Type out the complete listing below word for word, without its pictures.

§ DATA LINES
# # # # # # #

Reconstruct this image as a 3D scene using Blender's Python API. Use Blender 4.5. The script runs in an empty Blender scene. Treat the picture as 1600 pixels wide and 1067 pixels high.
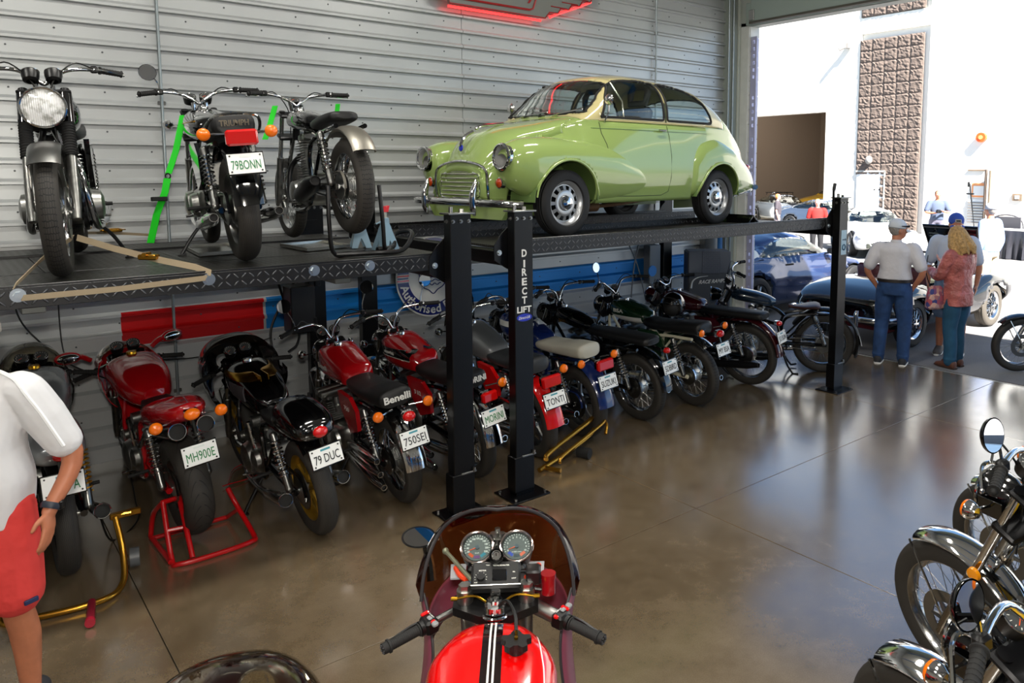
import bpy, bmesh, math, random
from mathutils import Vector, Matrix
from math import sin, cos, pi, radians, sqrt, atan2, hypot
random.seed(7)
SC = bpy.context.scene
COL = SC.collection
V = Vector

# ---------------------------------------------------------------- camera, world, sun, exposure
H = 2.35
cam_d = bpy.data.cameras.new('camera'); cam = bpy.data.objects.new('camera', cam_d); COL.objects.link(cam)
FPX, CX, CY = 1200.1, 909.28, 392.44
cam_d.sensor_width = 36.0; cam_d.lens = FPX / 1600 * 36.0
cam_d.shift_x = -(CX - 800) / 1600.0; cam_d.shift_y = (CY - 533.5) / 1600.0
cam_d.clip_start = 0.05; cam_d.clip_end = 500
cam.location = (0, 0, H)
cam.rotation_euler = (radians(90 - 5.9613), 0, radians(-40.324))
SC.camera = cam
SC.view_settings.view_transform = 'Standard'; SC.view_settings.look = 'None'
SC.view_settings.gamma = 1.0; SC.view_settings.use_curve_mapping = False
SC.view_settings.exposure = 0.0

world = bpy.data.worlds.new('world'); SC.world = world; world.use_nodes = True
wn = world.node_tree; wn.nodes.clear()
wo = wn.nodes.new('ShaderNodeOutputWorld'); wb_ = wn.nodes.new('ShaderNodeBackground')
sky = wn.nodes.new('ShaderNodeTexSky'); sky.sky_type = 'HOSEK_WILKIE'; sky.turbidity = 2.6; sky.ground_albedo = 0.4
_sd = Vector((-.36, -1.0, 1.15)).normalized()
sky.sun_direction = _sd
wn.links.new(sky.outputs[0], wb_.inputs[0]); wb_.inputs[1].default_value = 6.5
wn.links.new(wb_.outputs[0], wo.inputs[0])

def light(name, kind, loc, energy, color=(1, 1, 1), size=1, size_y=None, aim=None, rot=None):
    d = bpy.data.lights.new(name, kind); d.energy = energy; d.color = color
    if kind == 'AREA':
        d.size = size
        if size_y: d.shape = 'RECTANGLE'; d.size_y = size_y
    elif kind == 'SUN': d.angle = size
    else: d.shadow_soft_size = size
    o = bpy.data.objects.new(name, d); COL.objects.link(o); o.location = loc
    if aim is not None:
        o.rotation_euler = (Vector(aim) - Vector(loc)).to_track_quat('-Z', 'Y').to_euler()
    if rot: o.rotation_euler = rot
    return o
sun = light('sun', 'SUN', (0, 0, 20), 34.0, (1, .95, .88), radians(.6), aim=tuple(Vector((0, 0, 20)) - _sd))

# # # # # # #

§ ANSWER
Reconstruct this image as a 3D scene using Blender's Python API. Use Blender 4.5. The script runs in an empty Blender scene. Treat the picture as 1600 pixels wide and 1067 pixels high.
import bpy, bmesh, math, random
from mathutils import Vector, Matrix
from math import sin, cos, pi, radians, sqrt, atan2, hypot
random.seed(7)
SC = bpy.context.scene
COL = SC.collection
V = Vector

# ---------------------------------------------------------------- camera, world, sun, exposure
H = 2.35
cam_d = bpy.data.cameras.new('camera'); cam = bpy.data.objects.new('camera', cam_d); COL.objects.link(cam)
FPX, CX, CY = 1200.1, 909.28, 392.44
cam_d.sensor_width = 36.0; cam_d.lens = FPX / 1600 * 36.0
cam_d.shift_x = -(CX - 800) / 1600.0; cam_d.shift_y = (CY - 533.5) / 1600.0
cam_d.clip_start = 0.05; cam_d.clip_end = 500
cam.location = (0, 0, H)
cam.rotation_euler = (radians(90 - 5.9613), 0, radians(-40.324))
SC.camera = cam
SC.view_settings.view_transform = 'Standard'; SC.view_settings.look = 'None'
SC.view_settings.gamma = 1.0; SC.view_settings.use_curve_mapping = False
SC.view_settings.exposure = 0.0

world = bpy.data.worlds.new('world'); SC.world = world; world.use_nodes = True
wn = world.node_tree; wn.nodes.clear()
wo = wn.nodes.new('ShaderNodeOutputWorld'); wb_ = wn.nodes.new('ShaderNodeBackground')
sky = wn.nodes.new('ShaderNodeTexSky'); sky.sky_type = 'HOSEK_WILKIE'; sky.turbidity = 2.6; sky.ground_albedo = 0.4
_sd = Vector((-.36, -1.0, 1.15)).normalized()
sky.sun_direction = _sd
wn.links.new(sky.outputs[0], wb_.inputs[0]); wb_.inputs[1].default_value = 6.5
wn.links.new(wb_.outputs[0], wo.inputs[0])

def light(name, kind, loc, energy, color=(1, 1, 1), size=1, size_y=None, aim=None, rot=None):
    d = bpy.data.lights.new(name, kind); d.energy = energy; d.color = color
    if kind == 'AREA':
        d.size = size
        if size_y: d.shape = 'RECTANGLE'; d.size_y = size_y
    elif kind == 'SUN': d.angle = size
    else: d.shadow_soft_size = size
    o = bpy.data.objects.new(name, d); COL.objects.link(o); o.location = loc
    if aim is not None:
        o.rotation_euler = (Vector(aim) - Vector(loc)).to_track_quat('-Z', 'Y').to_euler()
    if rot: o.rotation_euler = rot
    return o
sun = light('sun', 'SUN', (0, 0, 20), 34.0, (1, .95, .88), radians(.6), aim=tuple(Vector((0, 0, 20)) - _sd))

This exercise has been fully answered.